Dal greco “daktylos” = dito e “skopein” =osservazione, la dattiloscopia identifica la disciplina che studia il disegno papillare o dermatoglifo, ovvero il risultato dell’alternarsi di creste e solchi cutanei, che assumono forme e dimensioni diverse e rappresentano il disegno papillare.

La dattiloscopia nasce agli inizi del novecento quando vengono utilizzate le impronte papillari al fine di determinare l’identità di un soggetto grazie al metodo scientifico. Questa tecnica -infatti- proprio in quanto precisa e attenta, permette di studiare e analizzare le tracce all’interno della scena del crimine. Il disegno papillare è unico in ognuno di noi e le creste cominciano a svilupparsi proprio intorno al terzo mese di gravidanza, completando al settimo-ottavo mese di gestazione.

Le impronte, infatti, non si modificano più nel corso della vita, a meno che non si subisca un trauma patologico o grave incidente. È anche utile chiarire come un disegno dermico papillare può essere differente anche all’interno dello stesso soggetto. In ogni caso è unico e irripetibile.

Ciascun tipo di impronta digitale ha dimensione, morfologia e caratteristiche dattiloscopiche attinenti.

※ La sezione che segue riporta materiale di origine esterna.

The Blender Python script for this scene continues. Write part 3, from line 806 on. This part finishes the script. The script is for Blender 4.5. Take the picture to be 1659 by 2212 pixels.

Si possono distinguere tre sistemi di linee:

-il sistema basale, costituisce il fondamento inferiore della figura dattiloscopica ed è formato da linee orizzontali situate alla base della figura e parallele alla piega articolare interfalangea;

-il sistema marginale, delimitante le porzioni laterali e superiori della figura, formato da linee a decorso arcuato, che seguono la curvatura dell’apice del dito e poi si dispongono in linee longitudinali lungo i margini del dito stesso;

-il sistema centrale, si presenta nella zona interna dell’impronta digitale e comunque all’interno dei due sistemi basale e marginale

La letteratura scientifica ci permette di individuare almeno 16-17 minuzie (particolarità papillari) presenti in ognuno di noi, al fine di giungere ad una identificazione personale certa e attendibile, tenendo sempre in considerazione che due impronte uguali non esistono in natura nemmeno nei gemelli monozigoti.

Più sarà particolare un’impronta, maggiori saranno le informazioni che potremmo dedurre dalla stessa. Tra le minuzie più frequenti si osservano per esempio le biforcazioni e le terminazioni.

L’esaltazione delle impronte papillari avviene con varie tecniche scientifiche, a seconda delle tracce e della situazione da analizzare. La tecnica più utilizzata, prevede l’utilizzo della polvere dattiloscopica ed in genere è quella più diffusa. Compito dell’investigazione è proprio quello di ricercare, studiare, analizzare e riordinare in maniera logico-scientifica, tutte le tracce presenti sulla scena del crimine. È giusto ricordare che l’evoluzione e il miglioramento di queste tecniche, grazie all’introduzione di nuove scoperte scientifiche all’avanguardia, ha arricchito e non poco la criminalistica.

Sulla scena del crimine possono poi ritrovarsi due tipologie di impronte: visibili e latenti. Le prime sono rintracciabili e riscontrabili ad occhio nudo le seconde invece, sono di più difficile analisi e meritano quindi, ulteriori approfondimenti.

Il criminologo Edmond Locard sosteneva che ogni criminale lascia sul luogo del delitto una traccia e porta via con sé qualcosa. Secondo il principio di interscambio, quando A viene a contatto con B c’è un trasferimento da A a B e da B ad A. Ricordiamo che il deposito delle impronte papillari può essere anche un insieme di secrezioni, sebo, lipidi e contaminazione di materiale esterno.